Rows from a 3D scene dataset:
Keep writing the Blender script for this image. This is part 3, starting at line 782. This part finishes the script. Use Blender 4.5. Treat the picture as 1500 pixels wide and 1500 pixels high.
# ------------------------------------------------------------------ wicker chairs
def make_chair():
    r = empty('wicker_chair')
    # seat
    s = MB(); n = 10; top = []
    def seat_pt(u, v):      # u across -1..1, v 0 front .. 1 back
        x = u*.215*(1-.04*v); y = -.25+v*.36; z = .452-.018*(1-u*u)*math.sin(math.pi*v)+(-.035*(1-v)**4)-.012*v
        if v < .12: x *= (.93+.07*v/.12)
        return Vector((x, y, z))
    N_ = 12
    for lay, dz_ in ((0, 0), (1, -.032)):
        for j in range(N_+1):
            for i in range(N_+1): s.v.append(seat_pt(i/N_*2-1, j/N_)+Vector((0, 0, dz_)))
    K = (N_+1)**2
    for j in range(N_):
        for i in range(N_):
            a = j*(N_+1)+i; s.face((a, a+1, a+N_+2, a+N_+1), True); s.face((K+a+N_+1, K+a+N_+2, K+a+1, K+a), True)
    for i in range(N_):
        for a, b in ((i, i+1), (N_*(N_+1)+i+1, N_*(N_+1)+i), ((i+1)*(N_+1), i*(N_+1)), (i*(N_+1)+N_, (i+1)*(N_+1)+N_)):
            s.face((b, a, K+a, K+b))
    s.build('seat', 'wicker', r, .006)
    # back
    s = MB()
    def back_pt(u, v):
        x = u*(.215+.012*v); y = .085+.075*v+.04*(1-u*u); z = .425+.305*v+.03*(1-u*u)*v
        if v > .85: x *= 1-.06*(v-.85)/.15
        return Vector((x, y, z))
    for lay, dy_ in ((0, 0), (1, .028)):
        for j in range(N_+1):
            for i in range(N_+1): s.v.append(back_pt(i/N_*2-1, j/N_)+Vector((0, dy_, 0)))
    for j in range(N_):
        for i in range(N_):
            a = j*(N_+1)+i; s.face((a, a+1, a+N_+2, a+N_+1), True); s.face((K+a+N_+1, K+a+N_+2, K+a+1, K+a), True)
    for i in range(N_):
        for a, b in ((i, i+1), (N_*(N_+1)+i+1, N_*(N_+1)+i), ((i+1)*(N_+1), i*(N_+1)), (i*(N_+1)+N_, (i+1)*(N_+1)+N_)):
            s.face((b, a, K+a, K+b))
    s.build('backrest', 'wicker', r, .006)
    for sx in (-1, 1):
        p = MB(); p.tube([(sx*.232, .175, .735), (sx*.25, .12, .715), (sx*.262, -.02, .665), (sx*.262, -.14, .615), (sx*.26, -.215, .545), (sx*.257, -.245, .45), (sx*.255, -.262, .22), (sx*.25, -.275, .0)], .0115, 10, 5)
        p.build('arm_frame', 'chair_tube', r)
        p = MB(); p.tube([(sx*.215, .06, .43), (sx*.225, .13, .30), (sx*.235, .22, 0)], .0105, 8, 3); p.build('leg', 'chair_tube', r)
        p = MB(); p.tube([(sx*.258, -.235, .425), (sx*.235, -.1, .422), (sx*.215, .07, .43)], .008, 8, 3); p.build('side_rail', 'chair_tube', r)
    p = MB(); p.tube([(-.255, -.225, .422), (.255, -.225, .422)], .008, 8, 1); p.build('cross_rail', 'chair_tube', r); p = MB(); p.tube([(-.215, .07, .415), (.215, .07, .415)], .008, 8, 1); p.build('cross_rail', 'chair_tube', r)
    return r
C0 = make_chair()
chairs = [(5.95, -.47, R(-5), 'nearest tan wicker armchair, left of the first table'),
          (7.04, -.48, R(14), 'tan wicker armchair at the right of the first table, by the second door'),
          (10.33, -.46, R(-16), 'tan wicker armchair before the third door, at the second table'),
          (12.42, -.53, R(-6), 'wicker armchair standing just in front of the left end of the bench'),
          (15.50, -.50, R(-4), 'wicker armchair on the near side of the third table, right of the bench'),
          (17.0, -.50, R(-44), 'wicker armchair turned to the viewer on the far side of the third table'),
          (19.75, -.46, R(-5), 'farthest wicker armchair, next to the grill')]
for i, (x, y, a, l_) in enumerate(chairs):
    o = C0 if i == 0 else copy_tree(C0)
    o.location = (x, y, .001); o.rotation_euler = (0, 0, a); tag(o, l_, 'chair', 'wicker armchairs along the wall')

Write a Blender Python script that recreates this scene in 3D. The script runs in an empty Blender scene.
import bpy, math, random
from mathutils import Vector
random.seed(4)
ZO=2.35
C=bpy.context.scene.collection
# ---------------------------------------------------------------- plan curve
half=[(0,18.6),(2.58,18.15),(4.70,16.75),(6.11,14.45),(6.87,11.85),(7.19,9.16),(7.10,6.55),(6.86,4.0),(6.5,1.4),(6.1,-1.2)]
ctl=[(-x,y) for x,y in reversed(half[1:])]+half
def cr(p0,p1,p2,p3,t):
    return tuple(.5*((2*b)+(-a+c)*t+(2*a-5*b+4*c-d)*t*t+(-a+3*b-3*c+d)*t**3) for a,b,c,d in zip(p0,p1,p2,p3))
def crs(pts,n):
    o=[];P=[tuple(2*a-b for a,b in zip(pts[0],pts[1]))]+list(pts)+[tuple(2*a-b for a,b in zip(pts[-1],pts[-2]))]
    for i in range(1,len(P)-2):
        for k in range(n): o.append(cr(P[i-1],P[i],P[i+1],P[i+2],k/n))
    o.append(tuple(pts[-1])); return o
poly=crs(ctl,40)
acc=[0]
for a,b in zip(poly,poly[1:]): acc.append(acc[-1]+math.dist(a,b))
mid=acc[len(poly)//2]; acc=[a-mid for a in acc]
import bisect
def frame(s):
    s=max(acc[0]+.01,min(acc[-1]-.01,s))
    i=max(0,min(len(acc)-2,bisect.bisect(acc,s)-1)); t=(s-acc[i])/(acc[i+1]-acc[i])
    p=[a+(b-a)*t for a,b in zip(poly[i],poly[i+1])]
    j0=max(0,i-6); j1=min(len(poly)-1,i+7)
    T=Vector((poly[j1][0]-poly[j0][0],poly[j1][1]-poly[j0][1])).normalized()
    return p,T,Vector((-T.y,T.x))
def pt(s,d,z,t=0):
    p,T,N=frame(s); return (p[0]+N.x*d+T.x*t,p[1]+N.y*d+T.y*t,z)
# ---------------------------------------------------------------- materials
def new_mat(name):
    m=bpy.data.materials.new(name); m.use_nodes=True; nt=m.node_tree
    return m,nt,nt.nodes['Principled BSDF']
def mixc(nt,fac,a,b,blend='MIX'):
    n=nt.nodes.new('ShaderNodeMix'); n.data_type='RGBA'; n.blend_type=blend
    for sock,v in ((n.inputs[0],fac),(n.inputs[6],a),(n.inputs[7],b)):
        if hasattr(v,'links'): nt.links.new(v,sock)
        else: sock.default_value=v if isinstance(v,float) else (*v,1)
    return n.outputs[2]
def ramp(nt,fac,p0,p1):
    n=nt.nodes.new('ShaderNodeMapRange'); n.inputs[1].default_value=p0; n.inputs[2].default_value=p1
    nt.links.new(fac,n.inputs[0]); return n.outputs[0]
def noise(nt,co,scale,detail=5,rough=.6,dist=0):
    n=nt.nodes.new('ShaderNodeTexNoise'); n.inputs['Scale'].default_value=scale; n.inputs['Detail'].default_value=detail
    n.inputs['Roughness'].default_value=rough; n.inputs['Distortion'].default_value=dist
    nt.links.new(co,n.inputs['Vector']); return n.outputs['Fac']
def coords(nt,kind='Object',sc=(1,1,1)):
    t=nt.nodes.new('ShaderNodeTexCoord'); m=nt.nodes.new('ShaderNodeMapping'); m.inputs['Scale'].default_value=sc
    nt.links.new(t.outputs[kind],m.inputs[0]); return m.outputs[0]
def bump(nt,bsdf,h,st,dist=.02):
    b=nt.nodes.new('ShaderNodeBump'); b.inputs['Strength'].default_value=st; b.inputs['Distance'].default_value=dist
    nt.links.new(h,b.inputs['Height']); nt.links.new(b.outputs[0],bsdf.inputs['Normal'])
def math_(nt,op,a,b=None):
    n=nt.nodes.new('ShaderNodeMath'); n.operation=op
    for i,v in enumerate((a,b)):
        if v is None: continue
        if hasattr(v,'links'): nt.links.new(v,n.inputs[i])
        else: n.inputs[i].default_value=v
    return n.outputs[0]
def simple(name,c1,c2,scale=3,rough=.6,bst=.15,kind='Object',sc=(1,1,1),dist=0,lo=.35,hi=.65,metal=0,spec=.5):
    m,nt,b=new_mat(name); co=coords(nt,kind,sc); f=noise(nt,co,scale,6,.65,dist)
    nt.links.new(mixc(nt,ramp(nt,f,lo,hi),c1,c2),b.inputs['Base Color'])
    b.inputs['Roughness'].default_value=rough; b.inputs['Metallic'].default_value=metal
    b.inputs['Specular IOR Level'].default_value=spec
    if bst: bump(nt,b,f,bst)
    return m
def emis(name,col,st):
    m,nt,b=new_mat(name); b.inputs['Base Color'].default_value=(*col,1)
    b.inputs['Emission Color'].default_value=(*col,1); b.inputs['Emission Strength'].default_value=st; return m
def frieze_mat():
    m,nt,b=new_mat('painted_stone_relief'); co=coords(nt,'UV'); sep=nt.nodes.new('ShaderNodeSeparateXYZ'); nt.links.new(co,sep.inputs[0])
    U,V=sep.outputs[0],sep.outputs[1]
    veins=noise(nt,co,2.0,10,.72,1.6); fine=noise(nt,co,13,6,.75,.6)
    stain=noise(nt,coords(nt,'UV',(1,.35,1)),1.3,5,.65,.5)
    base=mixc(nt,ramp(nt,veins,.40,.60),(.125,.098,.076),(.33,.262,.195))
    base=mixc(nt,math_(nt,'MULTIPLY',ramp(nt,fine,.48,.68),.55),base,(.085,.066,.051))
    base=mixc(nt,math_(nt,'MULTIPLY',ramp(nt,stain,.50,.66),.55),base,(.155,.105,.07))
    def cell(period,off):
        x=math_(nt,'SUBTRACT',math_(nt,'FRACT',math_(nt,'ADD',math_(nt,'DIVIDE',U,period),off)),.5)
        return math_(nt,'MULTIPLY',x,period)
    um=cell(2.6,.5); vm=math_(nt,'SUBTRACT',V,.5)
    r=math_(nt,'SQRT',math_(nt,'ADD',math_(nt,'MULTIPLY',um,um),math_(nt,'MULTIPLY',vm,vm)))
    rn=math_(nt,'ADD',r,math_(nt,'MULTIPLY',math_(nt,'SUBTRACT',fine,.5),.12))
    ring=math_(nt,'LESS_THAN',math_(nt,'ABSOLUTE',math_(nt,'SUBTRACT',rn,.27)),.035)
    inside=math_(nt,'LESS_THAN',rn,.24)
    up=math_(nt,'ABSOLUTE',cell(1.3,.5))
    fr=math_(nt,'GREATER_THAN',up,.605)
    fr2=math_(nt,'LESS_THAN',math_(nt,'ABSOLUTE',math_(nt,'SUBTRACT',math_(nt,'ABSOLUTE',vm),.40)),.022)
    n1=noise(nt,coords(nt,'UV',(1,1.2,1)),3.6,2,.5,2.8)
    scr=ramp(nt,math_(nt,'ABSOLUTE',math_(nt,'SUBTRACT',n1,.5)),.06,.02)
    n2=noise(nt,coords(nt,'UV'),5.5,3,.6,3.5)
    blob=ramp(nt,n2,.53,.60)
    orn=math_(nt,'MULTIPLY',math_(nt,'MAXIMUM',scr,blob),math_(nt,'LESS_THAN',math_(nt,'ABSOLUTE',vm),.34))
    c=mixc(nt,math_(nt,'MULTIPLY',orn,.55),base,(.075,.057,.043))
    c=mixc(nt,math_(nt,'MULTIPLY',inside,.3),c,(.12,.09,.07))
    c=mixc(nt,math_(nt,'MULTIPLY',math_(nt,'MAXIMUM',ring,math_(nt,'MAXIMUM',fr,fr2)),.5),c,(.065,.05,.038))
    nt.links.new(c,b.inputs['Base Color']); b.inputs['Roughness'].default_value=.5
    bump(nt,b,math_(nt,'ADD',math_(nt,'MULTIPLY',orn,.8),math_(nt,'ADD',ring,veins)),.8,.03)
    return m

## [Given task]
Within the material above, find the lines that contain the word "script"; copy them.

## [Written solution]
Keep writing the Blender script for this image. This is part 3, starting at line 782. This part finishes the script. Use Blender 4.5. Treat the picture as 1500 pixels wide and 1500 pixels high.
Write a Blender Python script that recreates this scene in 3D. The script runs in an empty Blender scene.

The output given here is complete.